My heart aches
There is so much hurt and pain and lonliness and lostness in the world, I just want to hug everyone, or si in a corner and cry, or something along those lines.
My heart aches for these people because I was one of them. I was depressed, I was suicidal, I was abused, I was mistreated and misunderstood. I was lost and felt unloved and unlovable, hopless, damaged and discarded, I didn't even believe God truly wanted me.
Then my life got turned around, I not only survived, I was healed and changed from the inside out.
Why can't everyone feel that transformation?
Most of the time the people who hurt so badly didn't even do anything wrong, they are paying for the sins of others. I hate it.

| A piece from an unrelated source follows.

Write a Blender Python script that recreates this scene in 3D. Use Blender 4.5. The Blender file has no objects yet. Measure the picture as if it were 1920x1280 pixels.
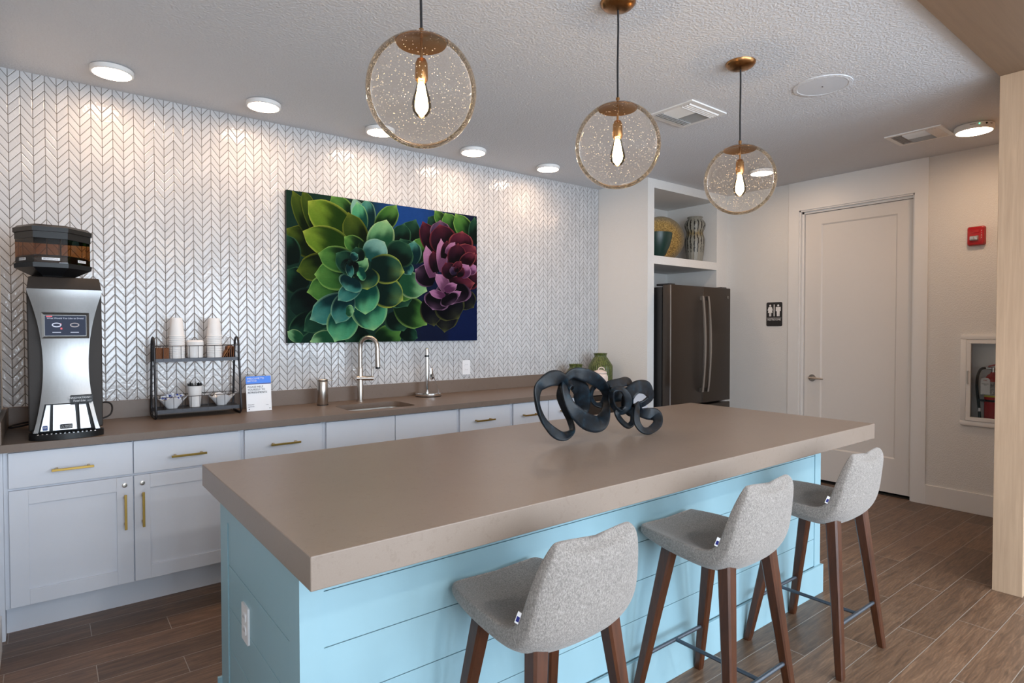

The world should not work like that...why do we sit back and watch that happen.
People out there truly believe that there is no hope, that they are stuck, abandoned, usless. What are we doing about it?
Jesus can take their hurt away, but befre that can happen they need to know that they can be loved, that someone here on earth cares about them regardless of what they do or have done.
Do we have a place for the broken, for the downtrodden? Do we have a palce where they can feel their pain in safety? Where they can find purpose and be used? Do we have a place where they can laugh and cry and heal? Do people feel safe sharing their pain with us?
If we do not offer them love and hope and peace, where will they find it?